Telemetry & tooling checklist (quick)
- Endpoint: process creation with full command line, parent/child process tree, file write events, DLL loads.
- Network: DNS logs (full query names), HTTP(S) logs (SNI, Host), NetFlow/PCAP for anomalies.
- Identity: failed/successful auths, token issuance, conditional access events.
- Cloud: API calls, console logins, IAM changes, storage object access.
- Dev/CI: build logs, artifact uploads, package manager activity.
KPIs to track success
- % of critical ATT&CK techniques covered by at least one detection.
- Time from hypothesis to detection rule (days).
- Reduction in false positive rate per detection iteration.
- Hunts executed per quarter and percent leading to confirmed findings.
Common mistakes & how to avoid them
- Noise over signal: Poorly scoped queries create analyst fatigue. Start narrow, expand scope.
- Blind telemetry gaps: Don’t assume “we have logs” — validate fields and retention.
- No feedback loop: If hunts don’t update detection rules, you’ll repeat work. Capture lessons and encode them.

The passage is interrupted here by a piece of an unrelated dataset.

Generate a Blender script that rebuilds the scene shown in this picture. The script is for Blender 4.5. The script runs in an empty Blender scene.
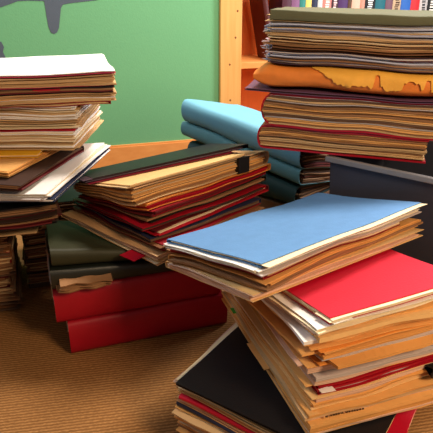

Readiness playbook (one-page checklist)
- Inventory & owners: ✅
- Minimum telemetry sources enabled: ✅
- Hunt hypotheses backlog: ✅
- Playbooks documented & tested: ✅
- Automation for containment: partial — iterate.
Closing thoughts
Threat hunting with MITRE ATT&CK is a practical path to elevating detection capability across your enterprise. The framework lets you convert threat intelligence into specific, measurable hunts and repeatable remediation steps. Start small, measure impact, and continuously close telemetry gaps — that’s how SOCs move from reactive alerts to proactive defense.